Firefly ist nichts Neues, es gibt bereits zahlreiche andere Apps, die Ähnliches können. Interessant ist das Feature aber insofern, als dass man nicht mehr mehrere Apps benötigt, beispielsweise eine für das Erkennen von Musik und eine andere für das Digitalisieren von Visitenkarten. Es genügt, einfach den Firefly-Button auf der linken Seite des Gerätes zu drücken. Zudem kann das Erkannte (Buch, Song, Film etc.) natürlich sofort im Online-Shop von Amazon gekauft werden. Wie unser Test gezeigt hat, braucht es allerdings etwas Übung, Geschick und auch ein wenig Glück, damit wirklich erkannt wird, was erkannt werden soll – und dies trotz der rieseigen Datenbank von
Amazon.
Übrigens: Sowohl für Dynamic Perspective als auch für Firefly hat Amazon SDKs veröffentlicht. Man darf also gespannt sein, was für Apps Drittentwickler entwerfen werden.

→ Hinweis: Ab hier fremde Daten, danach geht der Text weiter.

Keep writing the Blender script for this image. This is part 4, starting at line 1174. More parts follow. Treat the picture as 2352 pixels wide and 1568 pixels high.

Einzigartige Benutzeroberfläche
Äusserst gewöhnungsbedürftig ist das User Interface des auf Android aufbauenden Fire OS 3.5, das sich deutlich von anderen Benutzeroberflächen wie beispielsweise der des iPhone unterscheidet. Der Startbildschirm zeigt zum Beispiel ein Karussell (Bild) mit grossen Symbolen der meistgenutzten Apps und einigen Details, beispielsweise den neuesten E-Mails. Dann gibt es verschiedene Gesten. Ein Wisch nach oben öffnet die übliche App-Übersicht, ein Wisch nach unten die Menüleiste mit Akkustand und den wichtigsten Einstellmöglichkeiten, ein Wisch nach rechts die verschiedenen und natürlich perfekt integrierten Amazon-Dienste und ein Wisch nach links Informationen wie beispielsweise das aktuelle Wetter. Man kann dank Lagesensoren auch einfach das Gerät rasch in die eine oder andere Richtung kippen, um das gewünschte Fenster oder Menü aufzurufen. Allerdings wirkte dieses Feature im Test eher mühsam als hilfreich. Es gilt jedoch anzumerken, dass ein unterdessen erschienenes Update die Navigation allgemein vereinfachen soll.
Ansprechende Hardware
Hardwareseitig setzt
Amazon bei seinem Gerät – das übrigens hervorragend verarbeitet ist und gut in der Hand liegt – auf einen Quad-Core-Prozessor von Qualcomm, der mit 2,2 GHz taktet und jederzeit genug Leistung bietet. Zudem kann das Fire mit 2 GB Arbeitsspeicher sowie wahlweise 32 oder 64 GB internem Speicher aufwarten. Das Display misst 4,7 Zoll und löst leider nur mit 1280x720 Pixeln auf, dafür ermöglicht es aber – wie erwähnt – 3D-Effekte. Die Kamera auf der Rückseite wurde derweil mit 13 Megapixeln ausgestattet, diejenige vorne schafft 2,1 Megapixel. Weiter sind LTE, NFC und Bluetooth mit an Bord. Der Preis für das 160 Gramm schwere Gerät liegt je nach Version ohne Vertrag bei 649 (32 GB) oder 749 Dollar (64 GB).
Quicktest
Das Fire Phone von Amazon bringt mit Firefly und Dynamic Perspective zwei interessante neue Funktionen. Trotzdem bietet das Gerät momentan noch keinen grossen Mehrwert gegenüber anderen Smartphones – ausser man ist bereits komplett im Amazon-Universum zu Hause. Der Mehrwert könnte dank den genannten und für Drittentwickler offenen Technologien jedoch in absehbarer Zeit kommen. Und bis dann ist das Gerät vielleicht auch hierzulande erhältlich.